O volume de empréstimos de livros feitos na Biblioteca Solidária de São Francisco Xavier é um dado fora da curva em instituições similares e que, portanto, chama a atenção de forma positiva. Quem opina é Vera Lúcia Batalha Renda, professora do curso de Letras da Universidade de Taubaté.

Segundo a doutora em Estudos Comparados de Literatura em Língua Portuguesa pela USP, a média de 800 empréstimos mensais é um índice do bom trabalho de promoção de leitura feito na localidade.

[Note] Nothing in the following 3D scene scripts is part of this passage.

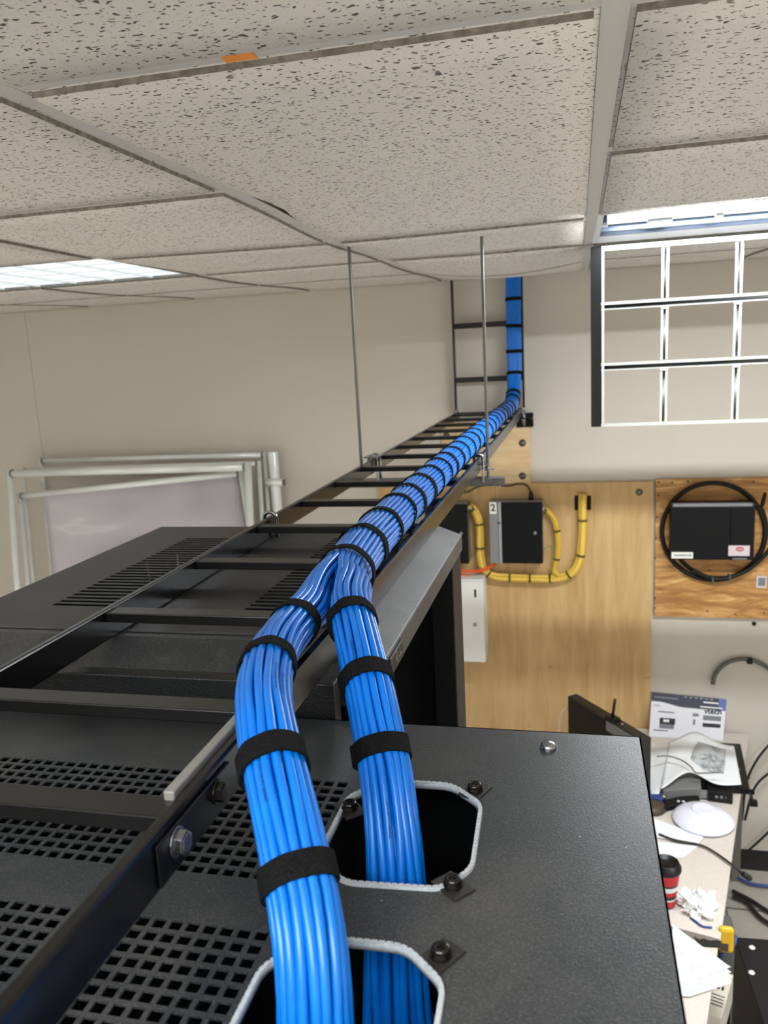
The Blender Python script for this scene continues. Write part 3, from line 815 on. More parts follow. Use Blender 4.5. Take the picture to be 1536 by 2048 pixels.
for bi, ctrl in enumerate((LEFT, RIGHT)):
    path = spline(ctrl+TRUNK, .014)
    fr_ = frames(path)
    s = [0.]
    for a, b in zip(path, path[1:]): s.append(s[-1]+(b-a).length)
    im = min(range(len(path)), key=lambda i: abs(path[i].y-.878)+(0 if path[i].z > -.3 else 9)); smg = s[im]
    sel = match(halves[bi])
    i_low = min((j for j in range(len(path)) if path[j].y < .9), key=lambda j: (path[j]-(V(-.162, .41, -.33) if bi == 0 else V(-.160, .604, -.324))).length); s_low = s[i_low]-.012
    # distances of the straps along this path (for the gentle bulge between them)
    for ci in range(34):
        bx_, by_ = BR[ci]; tx_, ty_ = TRK[sel[ci]]
        r1, r2, r3 = rng.random()*6.28, rng.random()*6.28, rng.random()
        pts = []
        for i, (p, t, u, w) in enumerate(fr_):
            d = s[i]-smg
            k = sstep(-.12, -.015, d)
            if d < 0: twist = .22*math.sin(d*5+1.0+bi)*sstep(0, -.1, d)
            else: twist = .10*math.sin(d*4.2)
            # spread towards the lower end
            sp_ = 1+.42*sstep(s_low, 0, s[i])
            x = bx_*sp_; y = by_*sp_
            if sp_ > 1.02:
                q = (sp_-1)*.010; x += q*math.sin(r1+s[i]*14); y += q*math.cos(r2+s[i]*11)
            x = x*(1-k)+tx_*k; y = y*(1-k)+ty_*k
            if p.z > -.2: x *= 1+.10*sstep(-.2, 0, p.z); y *= 1-.22*sstep(-.2, 0, p.z)
            ca, sa = math.cos(twist), math.sin(twist)
            x, y = x*ca-y*sa, x*sa+y*ca
            # slow individual wander
            rr = math.hypot(x, y)+1e-6; am = .0008 if d < 0 else .0005
            tang = am*(math.sin(s[i]*26+r1)+.6*math.sin(s[i]*47+r2)); rad = .0004*math.sin(s[i]*33+r2)
            x, y = x-y/rr*tang+x/rr*rad, y+x/rr*tang+y/rr*rad
            pts.append(p+u*x+w*y)
        cb = MB().tube(pts, CR_, 9).build('cable', 'cable_blue', loom)
        cable_paths[(bi, ci)] = (pts, fr_, cb, s)
    # straps on this branch
    marks = {0: ((538, 1338), (590, 1243), (547, 1512), (598, 1776)), 1: ((703, 1237), (733, 1368), (762, 1526))}[bi]
    def proj(p):
        q = p-V(0, 0, 0); return (768+F*q.dot(CR)/q.dot(CF), 1024-F*q.dot(CU)/q.dot(CF))
    for n_, (mx, my) in enumerate(marks):
        # the point of the path whose picture row matches the strap
        i = min((j for j in range(len(fr_)) if path[j].y < .95 and path[j].z > -.45), key=lambda j: math.hypot(proj(path[j]+fr_[j][3]*.0)[0]-mx, proj(path[j])[1]-my))
        p, t, u, w = fr_[i]
        sp_ = 1+.42*sstep(s_low, 0, s[i])
        strap(p, t, u, w, .0224*sp_, .0224*sp_, .0165, seed=n_+10*bi)
    if bi == 0:
        for n_, y in enumerate(STRAPS_T):
            i = min((j for j in range(len(fr_)) if path[j].z < -.2 and path[j].y > .8), key=lambda j: abs(path[j].y-y)); p, t, u, w = fr_[i]
            tilt = (t+u*.12*math.sin(n_*1.7)).normalized(); u2 = (u-tilt*u.dot(tilt)).normalized()
            e = 1.0 if y > 1.0 else 1.03
            strap(p, tilt, u2, u2.cross(tilt), .0322*e, .0322*e if y > 1 else .0328, .0155, seed=n_+40)
        for n_, z in enumerate((-.235, -.205, -.112, -.010, .106, .226)):
            i = min((j for j in range(len(fr_)) if path[j].y > 3.6), key=lambda j: abs(path[j].z-z)); p, t, u, w = fr_[i]
            k = sstep(-.2, 0, p.z)
            strap(p, t, u, w, .0325*(1+.10*k), .0325*(1-.20*k), .0155, seed=n_+80, tail=False)

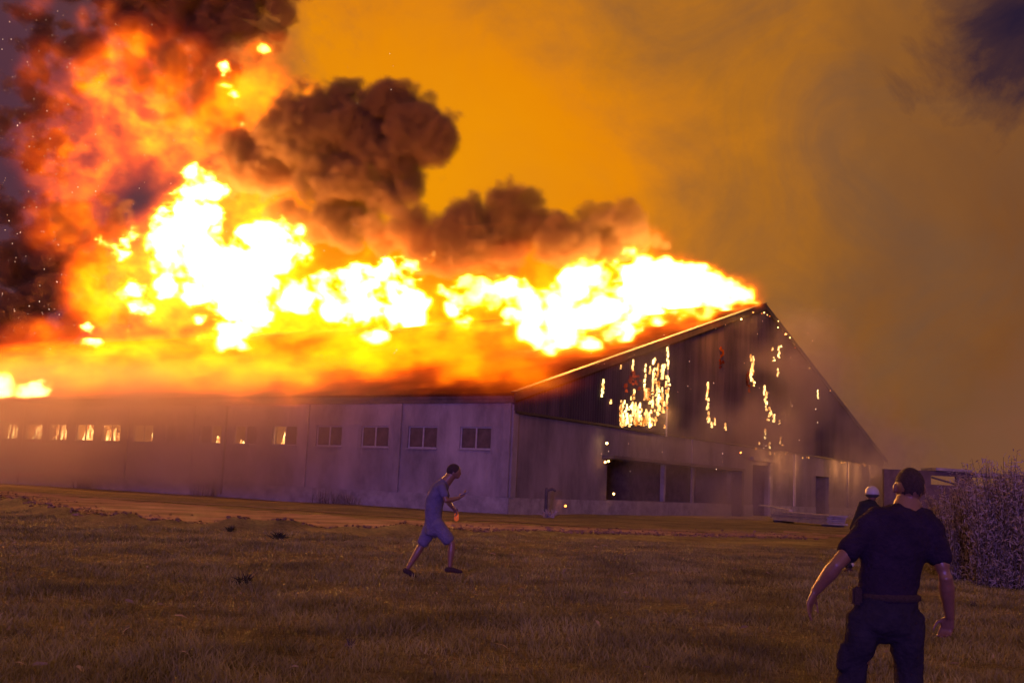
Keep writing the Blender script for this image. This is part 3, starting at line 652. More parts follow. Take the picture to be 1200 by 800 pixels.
# ------------------------------------------------------------------ sparks in the air
bm = bmesh.new()
def spark(px, py, Y_, r):
    P = at(px, py, Y_); M_ = Matrix.Translation(Vector(P)) @ Matrix.Rotation(random.random()*3, 4, 'X') @ Matrix.Rotation(random.random()*3, 4, 'Z')
    bmesh.ops.create_cone(bm, cap_ends=True, segments=4, radius1=r, radius2=r*.2, depth=r*2.6, matrix=M_)
for i in range(230):
    px = abs(random.gauss(0, 75)); py = random.uniform(10, 440); Y_ = random.uniform(38, 58); spark(px, py, Y_, random.uniform(.2, .48)/f_px*Y_*random.choice((1, 1, 1.5)))
for i in range(110):
    px = random.uniform(60, 480); py = random.uniform(60, 430); Y_ = random.uniform(45, 58); spark(px, py, Y_, random.uniform(.2, .45)/f_px*Y_)
for i in range(60):
    px = random.uniform(690, 1000); py = random.uniform(350, 560); Y_ = random.uniform(50, 60); spark(px, py, Y_, random.uniform(.25, .5)/f_px*Y_)
sp = mk('sparks', bm, fire_mat('spark_glow', 2.6, 3, (1, .35, .15), (1, .62, .42))); tag(sp, kind='stuff')
bm = bmesh.new()
for px, py in ((703, 519), (705, 540), (701, 541), (711, 578), (654, 603), (861, 530)):
    P = gp(px, min(py, 592)); ball(bm, (P[0], -.5, max(P[2], .1)), .075, 1)
o = mk('fallen_embers', bm, fire_mat('white_ember', 30, 1)); o.matrix_world = BM; tag(o, kind='stuff')

exec_people = True
# ================================================================== PEOPLE
skin = mat('skin', (.25, .13, .10), .38, .12, 12, .1, 60, .9)
navy = mat('navy_cotton', (.034, .022, .055), .9, .3, 9, .5, 40, .15)
navy2 = mat('dark_work_trousers', (.035, .03, .055), .9, .3, 9, .5, 30, .15)
hair_m = mat('short_dark_hair', (.075, .05, .06), .7, .3, 60, .6, 160, .2)
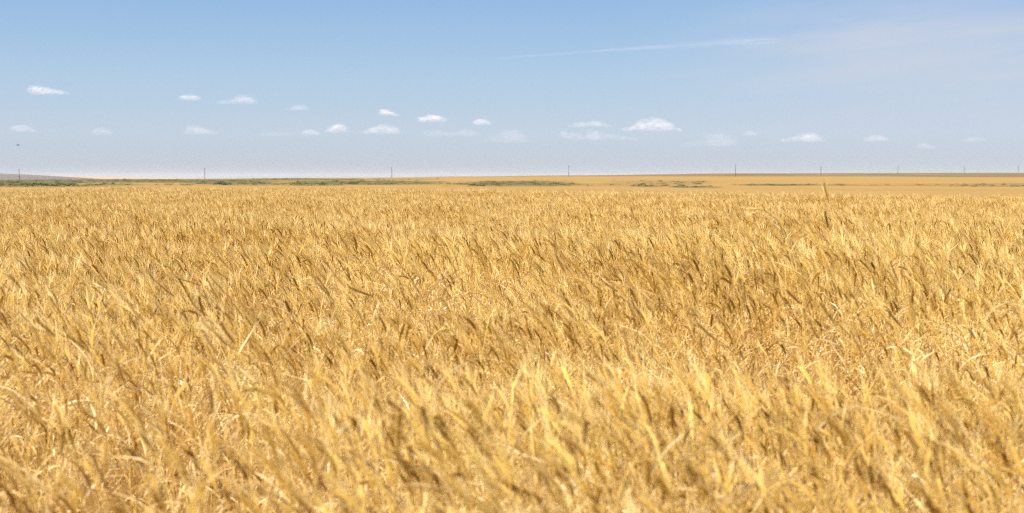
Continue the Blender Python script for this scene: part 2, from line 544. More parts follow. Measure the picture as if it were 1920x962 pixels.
def cloud(x0, x1, ytop, ybase, alpha, label, seed, shape=None, n=90, name="cloud", D=None, thick=None):
    """Cumulus of overlapping thin puffs; the flat base sits at the same altitude for all of them."""
    r = np.random.default_rng(seed)
    el = (HZ - ybase) / F
    D = D or 1300.0 / el
    s = D / F
    W = (x1 - x0) * s
    H = (ybase - ytop) * s
    c = at((x0 + x1) / 2, ybase, D)
    shape = shape or [(0, .35), (.25, .8), (.5, 1), (.75, .8), (1, .3)]
    Vs, Fs = [], []
    off = 0
    for k in range(n):
        u = r.random()
        hh = np.interp(u, [p[0] for p in shape], [p[1] for p in shape]) * H
        rad = (0.12 + 0.26 * r.random() ** 1.5) * max(hh, 0.25 * H)
        rx = rad * (1.4 + 1.5 * r.random())
        zc = rad * 0.75 + (hh - 1.7 * rad) * r.random() if hh > 1.7 * rad else rad * 0.7
        xc = (u - 0.5) * (W - 1.6 * rx)
        yc = (r.random() - 0.5) * (thick or W * 0.3)
        jit = 1 + 0.30 * r.standard_normal(len(BV))[:, None]
        P = BV * jit * np.array([rx, rx * 0.9, rad]) + np.array([xc, yc, zc])
        P[:, 2] = np.maximum(P[:, 2], -0.02 * H + 0.05 * H * r.random())
        Vs.append(P); Fs.append(BF + off); off += len(BV)
    me = mesh(name, np.vstack(Vs), np.vstack(Fs), [CLOUD_MATS[alpha]], smooth=True)
    o = link(name, me, loc=c)
    tag(o, label, "cloud", "fair weather clouds low over the horizon")
    return o


RIGHT_HEAVY = [(0, .3), (.35, .55), (.62, .9), (.85, 1), (1, .5)]
LEFT_HEAVY = [(0, .5), (.15, 1), (.4, .85), (.7, .6), (1, .35)]
DOME = [(0, .2), (.18, .35), (.3, .7), (.45, 1), (.65, .85), (.85, .5), (1, .15)]
FLAT = [(0, .6), (.2, .9), (.5, 1), (.8, .9), (1, .5)]
CLOUDS = [
    (48, 132, 160, 178, .05, "longest white cloud, high and alone at the upper left", LEFT_HEAVY),
    (334, 378, 177, 189, .026, "small faint cloud left of the lumpy cloud with a raised right end", FLAT),
    (406, 482, 177, 195, .026, "lumpy white cloud whose right end is raised", RIGHT_HEAVY),
    (530, 580, 195, 207, .014, "faint thin cloud trailing off leftward above the second pole's right", RIGHT_HEAVY),
    (709, 748, 204, 218, .05, "compact bright cloud straight above the third pole", LEFT_HEAVY),
    (784, 842, 215, 229, .05, "bright oval cloud right of the compact cloud over the third pole", FLAT),
    (886, 922, 222, 235, .026, "small rounded pale cloud at the right end of the upper middle row", FLAT),
    (18, 68, 234, 248, .014, "dim pale cloud straight above the small bird", FLAT),
    (170, 212, 239, 253, .007, "barely visible cloud between the two left poles, lower row", FLAT),
    (344, 410, 232, 252, .014, "pale wedge cloud sloping down to the right above the second pole", LEFT_HEAVY),
    (564, 602, 242, 254, .014, "small dim cloud left of the tilted rounded cloud", FLAT),
    (608, 652, 230, 249, .026, "tilted rounded cloud with its top to the right", RIGHT_HEAVY),
    (674, 750, 230, 251, .026, "broad cloud with a peaked right side, below the compact cloud", RIGHT_HEAVY),
    (788, 908, 240, 256, .014, "longest low flat cloud made of two joined humps", [(0, .7), (.2, .9), (.45, .5), (.62, .7), (.75, 1), (1, .4)]),
    (1064, 1146, 225, 239, .026, "thin flat cloud above the lopsided cloud over the fourth pole", [(0, .3), (.25, .9), (.4, .6), (.7, 1), (1, .4)]),
    (1050, 1196, 241, 263, .026, "lopsided cloud with a white hump and long dim tail over the fourth pole", [(0, .7), (.18, .8), (.28, .3), (.42, 1), (.6, .6), (.8, .45), (1, .15)]),
    (1164, 1280, 218, 246, .05, "largest and brightest cloud, domed on top", DOME),
    (1270, 1384, 243, 276, .007, "faint stepped cloud rising to a knob on its right", [(0, .3), (.4, .4), (.6, .5), (.75, 1), (.9, .9), (1, .4)]),
    (1392, 1420, 245, 255, .007, "tiny faint cloud right of the stepped cloud", FLAT),
    (1460, 1544, 246, 266, .026, "pale cloud with a bright right end, nearest above the tall wheat ear", RIGHT_HEAVY),
    (1618, 1668, 252, 266, .014, "oval dim cloud left of the sixth pole", FLAT),
    (1716, 1756, 265, 279, .007, "faint low cloud between the two poles right of the tall ear", LEFT_HEAVY),
    (1804, 1852, 256, 267, .007, "faint flat cloud last on the right, over the eighth pole", FLAT),
    (484, 560, 246, 256, .007, "barely visible thin cloud strip left of the small dim cloud", FLAT),
    (905, 990, 240, 268, .007, "barely visible haze cloud right of the two-humped flat cloud", RIGHT_HEAVY),
]
for i, (x0, x1, yt, yb, al, lab, shp) in enumerate(CLOUDS):
    cloud(x0, x1, yt, yb, al, lab, 100 + i, shp)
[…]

“No Brasil, lê-se muito pouco e quando vemos um exemplo vindo de um distrito como o de São Francisco, com um hábito de leitura é tão alto, é animador”, diz.

A especialista atribui os índices à existência de um bibliotecário especializado. De todas as bibliotecas da região, é a única que conta com um profissional com formação específica. “É perceptível a influência do bibliotecário. Ele influencia as pessoas a ler mais. Rosa cumpre bem a sua função, que é a de conversar com o leitor, perguntar o que achou de tal livro, e o principal, indicar novas obras para os frequentadores”, diz Vera Batalha.

Além da atenção ao leitor, traduzida pelo contato e pelas sugestões de leitura, a Biblioteca Solidária de São Francisco Xavier tem outros projetos de incentivo à leitura, também pautados pela simplicidade e por essa relação de proximidade. Um dos de maior repercussão é o que promove encontros com os escritores da região do Vale do Paraíba e Serra da Mantiqueira. “O contato com o autor desconstrói aquela imagem de que quem escreve uma história é um iluminado. As pessoas percebem que o escritor é alguém que escreve também com muita transpiração, e não só com a inspiração”, afirma a especialista.